The altitude of Neptune cloud features from high-spatial-resolution near-infrared spectra

We report on observations of Neptune from the 10-meter W.M. Keck II Telescope on June 17-18 (UT) 2000 and August 2-3 (UT) 2002 using the adaptive optics (AO) system to obtain a spatial resolution of 0.06 arcseconds. With this spatial resolution we can obtain spectra of individual bright features on the disk of Neptune in a filter centered near 2 microns. The use of a gas-only, simple reflecting layer radiative transfer model allows us to estimate the best fit altitudes of 18 bright features seen on these 4 nights and to set a constraint on the fraction of hydrogen in ortho/para equilibrium.

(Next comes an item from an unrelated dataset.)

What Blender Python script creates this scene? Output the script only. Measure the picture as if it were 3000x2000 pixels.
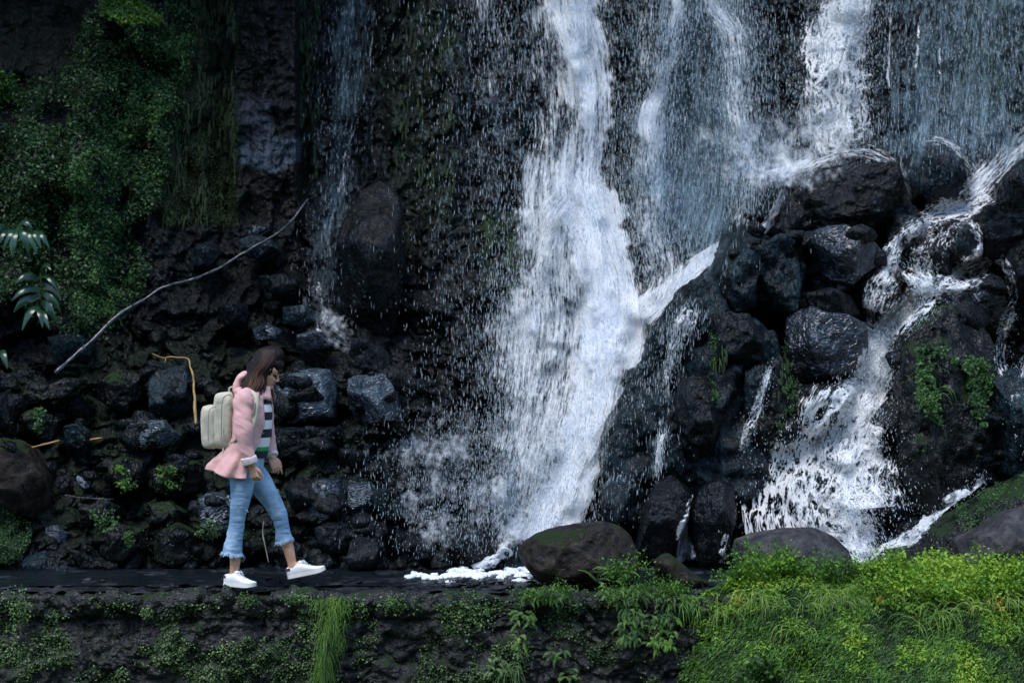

On these nights there were three main types of features observed: northern hemisphere features in the range from +30 to −45 degrees; southern hemisphere features in the range from −30 to −50 degrees; and small southern features at −70 degrees. We find that the altitudes of the northern features are in the range from 0.023-0.064 bar, which places them in Neptune's stratosphere. Southern features at −30 to −50 degrees are mainly at altitudes from 0.10 to 0.14 bars. The small features at −70 degrees are somewhat deeper in the upper troposphere, at 0.17 and 0.27 bars. This pattern of features located at higher altitudes in the northern hemisphere and lower altitudes in the south has also been noted by previous observers. The best fits for all the observed spectra give a value of 1.0 for the fraction of hydrogen in ortho/para equilibrium; the value of the helium fraction is less well constrained by the data at 0.24. We suggest that the southern mid-latitude features are methane haze circulated up from below, while the −70° features may be isolated areas of upwelling in a general area of subsidence. Northern bright features may be due to subsidence of stratospheric haze material rather than upwelling and condensation of methane gas. We suggest that convection efficiently transports methane ice clouds to the tropopause in the Southern mid latitudes and thus plays a key role in the stratospheric haze production cycle.